Elizabeth Strout’s most recent work, Olive Kitteridge, a novel in stories, won the 2009 Pulitzer Prize, was nominated for the National Book Critics Circle Award, and was a New York Times Bestseller. She is the author of two previous novels, Abide With Me, a national bestseller, and Amy and Isabelle, also a New York Times Bestseller. (Photo by Miriam Berkley)
Olive Kitteridge
In her latest novel, Olive Kitteridge, New York Times bestselling author Elizabeth Strout has created one of the most original, complex, and deeply compelling characters to come along in a long time… revealed with slow relish in thirteen beautifully woven narratives.
Abide With Me
In her luminous second novel, Elizabeth Strout welcomes readers back to the archetypal, lovely landscape of northern New England, where the events of her first novel, Amy and Isabelle, unfolded.

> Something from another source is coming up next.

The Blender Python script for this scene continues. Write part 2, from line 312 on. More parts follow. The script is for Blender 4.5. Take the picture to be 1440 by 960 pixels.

In the late 1950s, in the small town of West Annett, Maine, a minister struggles to regain his calling, his family, and his happiness in the wake of profound loss.
Amy and Isabelle
In her stunning first novel, Amy and Isabelle, Elizabeth Strout evokes a teenager’s alienation from her distant mother–and a parent’s rage at the discovery of her daughter’s sexual secrets. In most ways, Isabelle and Amy are like any mother and her 16-year-old daughter, a fierce mix of love and loathing exchanged in their every glance. But when Amy is discovered behind the steamed-up windows of a car with her math teacher, the vast and icy distance between mother and daughter becomes unbridgeable.